Au fin fond de la campagne, tandis que les clients fortunés dorment du sommeil du juste, je traîne mes guêtres au château. Un boulot pas très passionnant mais une source d'inspiration, un cadre sublime, un modeste salaire tous les premiers du mois. Deux heures du mat, bercé par le chant nocturne de la nature qui entre par la fenêtre, je mets de côté les 179 copies quotidiennes, la clôture informatique et comptable, les innombrables tickets à vérifier et revérifier, pour grimper dans la golfette (photo) et gagner l'autre bout du domaine. Une requête farfelue. Quand on travaille dans un quatre étoiles, on ne juge pas, on sert le client, le lord ou le vicomte qui a expressément besoin d'ouvrir son coffre-fort au beau milieu de la nuit mais ne le peut pas parce que la pile de l'engin a rendu l'âme. Que ce soit pour actionner une poignée récalcitrante ou pour remettre un fax, je ne me lasse jamais de conduire cette golfette, de respirer l'air de la nuit, de me sentir vivant et heureux lorsque je croise un lapin, une grenouille, une hirondelle.

Photo de Böhringer Friedrich (sous licence Creative Commons)
J'avais sûrement l'air nigaud lorsqu'âgé de 10 ans, je répétais inlassablement à mes camarades de classe « quand je serai grand, j'habiterai un château. » J'en étais persuadé. Je m'en persuadais. Eh bien, 27 ans plus tard, fermant les accès du château à l'aide de l'épais trousseau de clés, je me dis que j'ai réalisé sans le savoir un rêve de gamin. Pas tout à fait comme je l'avais rêvé, mais avec les rêves, on ne fait pas la fine bouche.
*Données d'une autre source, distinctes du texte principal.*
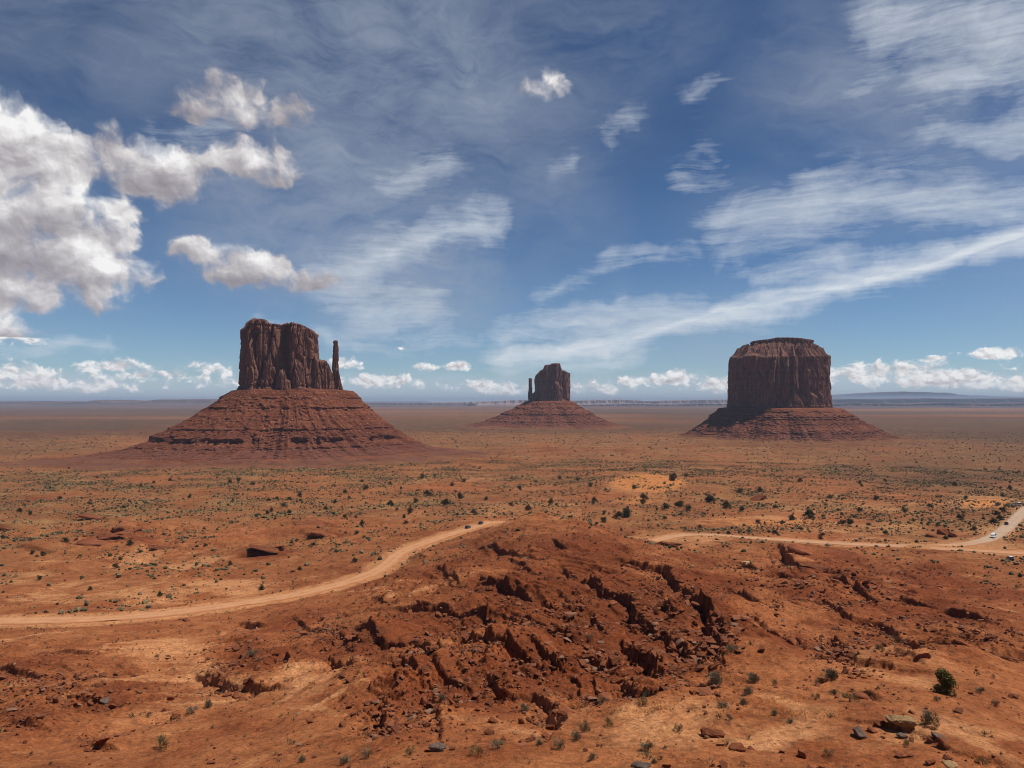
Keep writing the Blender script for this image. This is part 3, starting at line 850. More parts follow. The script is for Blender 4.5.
def mat_talus():
    m, g, b = new_mat('talus_shale', 0.95, 0.1)
    P = g.n('ShaderNodeNewGeometry').outputs['Position']
    p = g.xyz(P)
    n = g.noise(P, 0.03, 6, 0.62); n2 = g.noise(P, 0.25, 6, 0.7)
    bed = g.noise(g.comb(g.m('MULTIPLY', n, 1.0), 0.0, g.m('MULTIPLY', p[2], 0.35)), 1.0, 3, 0.6)
    c = g.mix(g.mr(n, 0.3, 0.7), (0.145, 0.044, 0.021), (0.225, 0.077, 0.037))
    bed2 = g.noise(g.comb(g.m('MULTIPLY', n, 0.6), 3.0, g.m('MULTIPLY', p[2], 0.75)), 1.0, 2, 0.6)
    c = g.mix(g.mr(bed, 0.35, 0.65), g.mix(1.0, c, (0.66, 0.58, 0.56), 'MULTIPLY'), c)
    c = g.mix(g.m('MULTIPLY', g.mr(bed2, 0.52, 0.44), g.mr(p[2], 60, 18, 0.15, 0.85)), c, (0.095, 0.032, 0.019))
    rk = g.voro(P, 0.30, 'F1', 0); rc = g.xyz(g.voro(P, 0.30, 'F1', 0, out='Color'))
    c = g.mix(g.m('MULTIPLY', g.m('MULTIPLY', g.mr(rk, 0.38, 0.2), g.mr(rc[0], 0.72, 0.76)), 0.8), c, (0.36, 0.20, 0.13))
    c = g.mix(g.m('MULTIPLY', g.m('MULTIPLY', g.mr(rk, 0.42, 0.25), g.mr(rc[0], 0.30, 0.26)), 0.7), c, (0.085, 0.040, 0.030))
    v = g.mr(n2, 0.25, 0.75, 0.78, 1.2)
    c = g.mix(1.0, c, g.comb(v, v, v), 'MULTIPLY')
    # the toe is dusted with the sand of the plain
    toe = g.m('ADD', p[2], g.m('MULTIPLY', g.m('SUBTRACT', g.noise(P, 0.022, 5, 0.65), 0.5), 34.0))
    c = g.mix(g.mr(toe, 8, -3, 0, 0.85), c, g.mix(g.mr(n2, 0.4, 0.6), (0.125, 0.072, 0.034), (0.29, 0.115, 0.048)))
    # ledges of harder, darker rock
    ld = g.attr('ledge')
    c = g.mix(g.m('MULTIPLY', ld, 0.7), c, (0.15, 0.062, 0.042))
    g.put(b.inputs['Base Color'], c)
    bp = g.n('ShaderNodeBump'); bp.inputs['Strength'].default_value = 0.8; bp.inputs['Distance'].default_value = 1.6
    g.put(bp.inputs['Height'], n2); g.put(b.inputs['Normal'], bp.outputs[0])
    return m


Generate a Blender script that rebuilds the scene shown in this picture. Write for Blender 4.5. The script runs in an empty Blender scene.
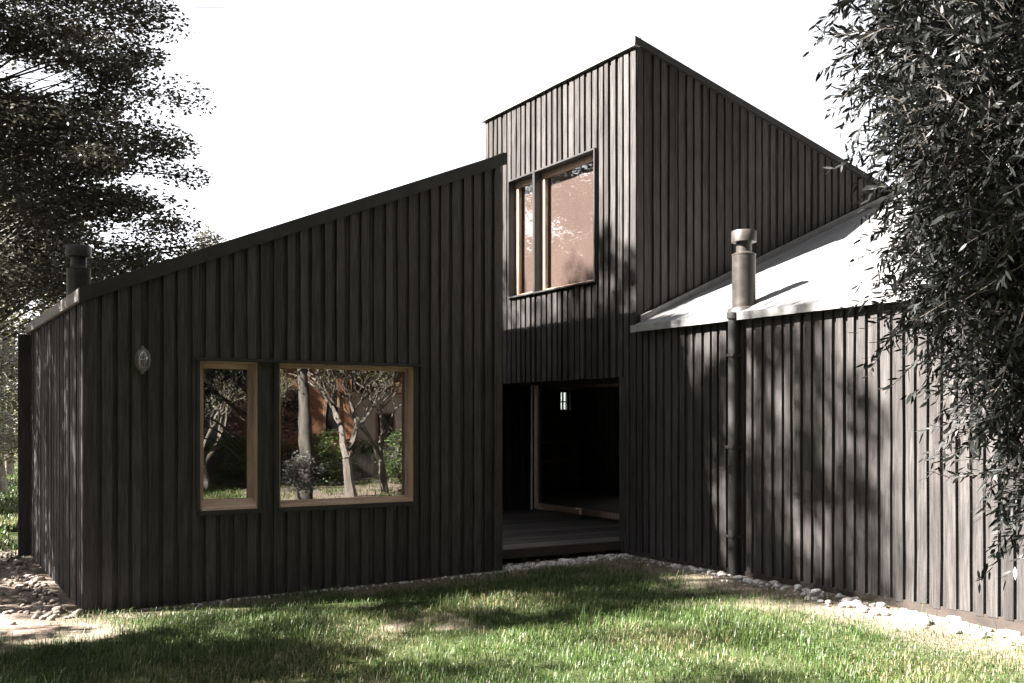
import bpy, math, random
import numpy as np
from mathutils import Vector, Matrix

R = math.radians
rng = np.random.default_rng(7)
random.seed(7)
scene = bpy.context.scene
COL = scene.collection

# ------------------------------------------------------------------ helpers
class MB:
    """collects polygons; build() links them as one mesh object"""
    def __init__(self):
        self.v = []; self.f = []; self.t = []
    def add(self, verts, faces, tone=0.5):
        o = len(self.v)
        self.v += [tuple(p) for p in verts]
        self.f += [tuple(i + o for i in f) for f in faces]
        self.t += [tone] * len(faces)
    def box(self, x0, x1, y0, y1, z0, z1, tone=0.5):
        if x0 > x1: x0, x1 = x1, x0
        if y0 > y1: y0, y1 = y1, y0
        if z0 > z1: z0, z1 = z1, z0
        self.add([(x0,y0,z0),(x1,y0,z0),(x1,y1,z0),(x0,y1,z0),(x0,y0,z1),(x1,y0,z1),(x1,y1,z1),(x0,y1,z1)],
                 [(0,3,2,1),(4,5,6,7),(0,1,5,4),(1,2,6,5),(2,3,7,6),(3,0,4,7)], tone)
    def hexa(self, p8, tone=0.5):
        self.add(p8, [(0,3,2,1),(4,5,6,7),(0,1,5,4),(1,2,6,5),(2,3,7,6),(3,0,4,7)], tone)
    def tube(self, path, radii, n=8, tone=0.5, caps=True):
        path = [Vector(p) for p in path]
        rings = []
        for i, p in enumerate(path):
            a = path[max(i-1,0)]; b = path[min(i+1,len(path)-1)]
            d = (b - a).normalized()
            ref = Vector((0,0,1)) if abs(d.z) < .9 else Vector((1,0,0))
            s = d.cross(ref).normalized(); t = d.cross(s).normalized()
            rings.append([p + (s*math.cos(2*math.pi*k/n) + t*math.sin(2*math.pi*k/n))*radii[i] for k in range(n)])
        vs = [q for r in rings for q in r]; fs = []
        for i in range(len(path)-1):
            for k in range(n):
                fs.append((i*n+k, i*n+(k+1)%n, (i+1)*n+(k+1)%n, (i+1)*n+k))
        if caps:
            fs.append(tuple(range(n-1,-1,-1))); fs.append(tuple((len(path)-1)*n+k for k in range(n)))
        self.add(vs, fs, tone)
    def lathe(self, x, y, prof, n=24, tone=0.5):
        """prof: (radius, z) from the bottom up, closed at both ends"""
        self.tube([(x,y,z) for r,z in prof], [r for r,z in prof], n, tone) if False else self._lathe(x,y,prof,n,tone)
    def _lathe(self, x, y, prof, n, tone):
        vs = []; fs = []
        for r,z in prof:
            vs += [(x+r*math.cos(2*math.pi*k/n), y+r*math.sin(2*math.pi*k/n), z) for k in range(n)]
        for i in range(len(prof)-1):
            for k in range(n):
                fs.append((i*n+k, i*n+(k+1)%n, (i+1)*n+(k+1)%n, (i+1)*n+k))
        fs.append(tuple(range(n-1,-1,-1))); fs.append(tuple((len(prof)-1)*n+k for k in range(n)))
        self.add(vs, fs, tone)
    def build(self, name, mat, parent=None, smooth=False, loc=None, bevel=0):
        me = bpy.data.meshes.new(name)
        me.from_pydata(self.v, [], self.f); me.update()
        a = me.attributes.new('tone', 'FLOAT', 'FACE')
        a.data.foreach_set('value', np.array(self.t, dtype=np.float32))
        if smooth:
            me.polygons.foreach_set('use_smooth', np.ones(len(me.polygons), dtype=bool))
            me.set_sharp_from_angle(angle=R(40))
        return link(name, me, mat, parent, loc, bevel)

def link(name, me, mat=None, parent=None, loc=None, bevel=0):
    o = bpy.data.objects.new(name, me); COL.objects.link(o)
    if mat is not None and not me.materials: me.materials.append(mat)
    if parent is not None: o.parent = parent
    if loc is not None: o.location = loc
    if bevel:
        m = o.modifiers.new('bevel', 'BEVEL'); m.width = bevel; m.segments = 2; m.limit_method = 'ANGLE'
    return o

def tag(o, label=None, cat=None, group=None, kind=None):
    if label: o['label'] = label
    if cat: o['category'] = cat
    if group: o['group'] = group
    if kind: o['kind'] = kind
    return o

def thing(name, label, cat, loc=(0,0,0), rz=0, group=None):
    o = bpy.data.objects.new(name, None); COL.objects.link(o)
    o.location = loc; o.rotation_euler = (0,0,rz); o.empty_display_size = .2
    return tag(o, label, cat, group)

def dup(root, loc, rz, label=None, scale=1.0):
    r = root.copy(); COL.objects.link(r); r.location = loc; r.rotation_euler = (0,0,rz); r.scale = (scale,)*3
    if label: r['label'] = label
    for ch in list(root.children):
        c = ch.copy(); COL.objects.link(c); c.parent = r
        for g in list(ch.children):
            d = g.copy(); COL.objects.link(d); d.parent = c
    return r

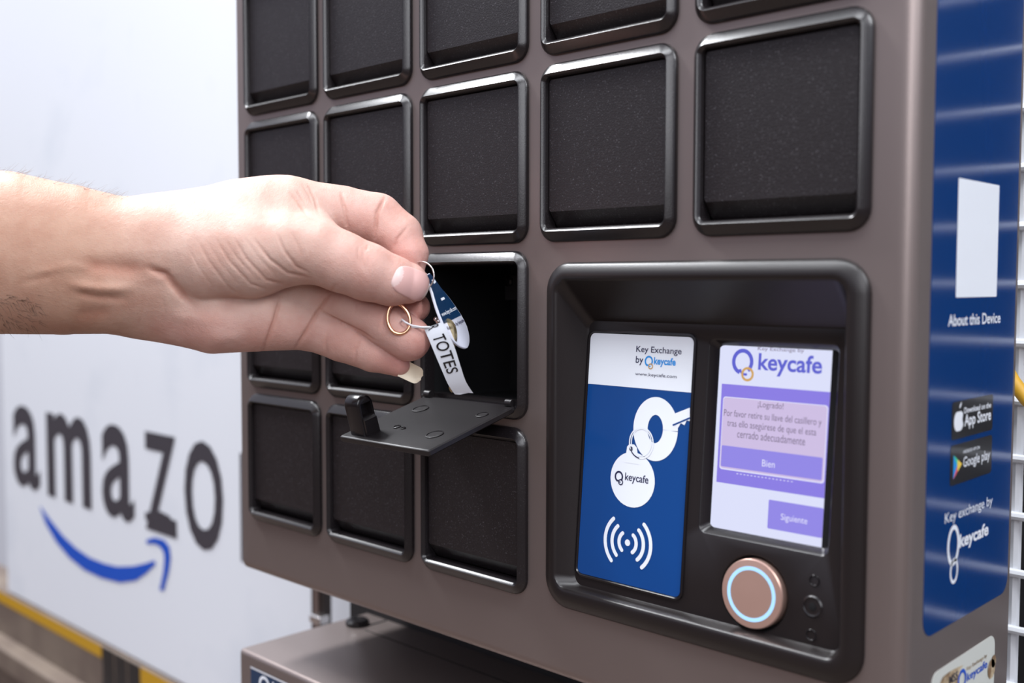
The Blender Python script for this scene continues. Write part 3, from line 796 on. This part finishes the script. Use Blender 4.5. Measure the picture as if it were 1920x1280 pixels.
def mesh_sdf(lo, hi, h, cell=None):
    lo = np.array(lo, float); n = np.ceil((np.array(hi) - lo) / h).astype(int) + 1
    F = np.empty(n, np.float32)
    ys, zs = np.meshgrid(np.arange(n[1]), np.arange(n[2]), indexing='ij')
    for i0 in range(0, n[0], 16):
        ii = np.arange(i0, min(i0 + 16, n[0]))
        P = np.stack([np.broadcast_to(ii[:, None, None], (len(ii), n[1], n[2])), np.broadcast_to(ys, (len(ii), n[1], n[2])), np.broadcast_to(zs, (len(ii), n[1], n[2]))], -1).reshape(-1, 3) * h + lo
        F[i0:i0 + len(ii)] = sdf(P).reshape(len(ii), n[1], n[2])
    return surface_nets(F, lo, h)
def seg_d(Q, pts):
    """distance in (u, v) from points to a polyline and the parameter along it"""
    best = np.full(len(Q), 1e9); par = np.zeros(len(Q)); n = len(pts) - 1
    for i in range(n):
        a = np.array(pts[i], float); b = np.array(pts[i + 1], float); ab = b - a
        t = np.clip(((Q - a) @ ab) / (ab @ ab), 0, 1); d = np.linalg.norm(Q - a - t[:, None] * ab, axis=1)
        k = d < best; best[k] = d[k]; par[k] = (i + t[k]) / n
    return best, par
# folds and relief: polyline, width, depth (negative = raised), taper at the ends
FOLDS = [
 # finger creases
 ([(640, 362), (647, 395), (652, 432)], 3.2, 3.6), ([(722, 370), (707, 398), (702, 446)], 3.4, 4.2), ([(765, 424), (745, 448), (738, 466)], 3.0, 2.4),
 ([(578, 345), (590, 372), (598, 400)], 3, 1.8), ([(566, 345), (580, 366), (586, 384)], 2.5, 1.2),
 ([(628, 536), (596, 585), (575, 620), (555, 652)], 3.6, 4.5), ([(526, 556), (515, 600), (495, 657)], 3.6, 3.6),
 ([(615, 622), (610, 645), (613, 668)], 3, 1.8), ([(676, 634), (667, 655), (666, 686)], 3, 2.0), ([(672, 560), (664, 590)], 3, 1.5),
 ([(600, 583), (640, 604), (676, 622), (706, 640)], 2.6, 2.6), ([(738, 572), (722, 592), (716, 618)], 3.0, 3.0),
 # thumb joint folds
 ([(672, 462), (671, 480), (676, 498)], 2.6, 1.3), ([(682, 468), (680, 485), (684, 508)], 2.6, 1.2), ([(690, 458), (687, 470)], 2.4, 1.2), ([(693, 480), (690, 500), (694, 520)], 2.4, .8),
 # wrinkles over the thenar
 ([(478, 450), (505, 485), (540, 512), (582, 521)], 3.0, 2.8), ([(520, 440), (533, 470), (556, 500), (580, 512)], 2.8, 2.2),
 ([(440, 448), (462, 485), (500, 525), (540, 535)], 2.8, 1.9), ([(405, 448), (430, 490), (470, 532), (505, 545)], 2.6, 1.6),
 ([(370, 450), (392, 490), (430, 540), (455, 556)], 2.5, 1.3), ([(458, 444), (482, 480), (520, 520)], 2.2, .9), ([(420, 446), (446, 486), (484, 526)], 2.2, .9),
 ([(388, 452), (412, 492), (446, 532)], 2.2, .8), ([(545, 432), (556, 455), (566, 480)], 2.4, 1.1), ([(352, 462), (372, 500), (400, 540)], 2.2, .8),
 # wrist
 ([(278, 502), (310, 515), (335, 545), (362, 572)], 7, 6.5), ([(282, 508), (306, 512), (326, 522)], 2.4, 1.5), ([(150, 497), (215, 502), (275, 507)], 16, 5.0),
 ([(305, 555), (310, 585), (303, 612)], 2.4, 1.1), ([(268, 556), (265, 590), (258, 618)], 2.4, .9),
 ([(140, 548), (185, 557), (235, 561)], 7, 2.8), ([(135, 534), (185, 540), (245, 541)], 10, -5.5),
 ([(60, 512), (130, 498), (175, 503)], 9, -1.6), ([(40, 530), (100, 516)], 7, 1.0),
 ([(140, 590), (210, 585)], 14, 3.0), ([(320, 590), (400, 600)], 14, -2.5), ([(395, 640), (450, 630)], 12, -2.0),
 # web of the thumb
 ([(545, 362), (560, 378), (575, 402)], 3.2, 2.2), ([(556, 356), (572, 380)], 3, 1.6),
]
HLO, HHI = (-1000, 200, -190), (840, 730, 190)
hV, hF = mesh_sdf(HLO, HHI, 5.0)
for _ in range(2):
    d = sdf(hV); hV = hV - grad(hV) * np.clip(d, -4, 4)[:, None]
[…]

Au petit matin, le vicomte anglais de la chambre 124 sort de son portefeuille un billet de 500 euros. Il souhaite de la monnaie. L'espace d'un court instant, je suis comme une poule devant un timbre poste. Mille pensées se bousculent dans ma tête de citoyen de basse extraction : 500 que multiplie 6,55957 = ? ; est-ce un faux ? où est le détecteur ? vais-je avoir assez de billets pour lui ? putain ! 500 euros ... et quand il en laisse 20 de pourboires à partager entre la réception, je le trouve tout de suite moins emmerdant, le gentleman.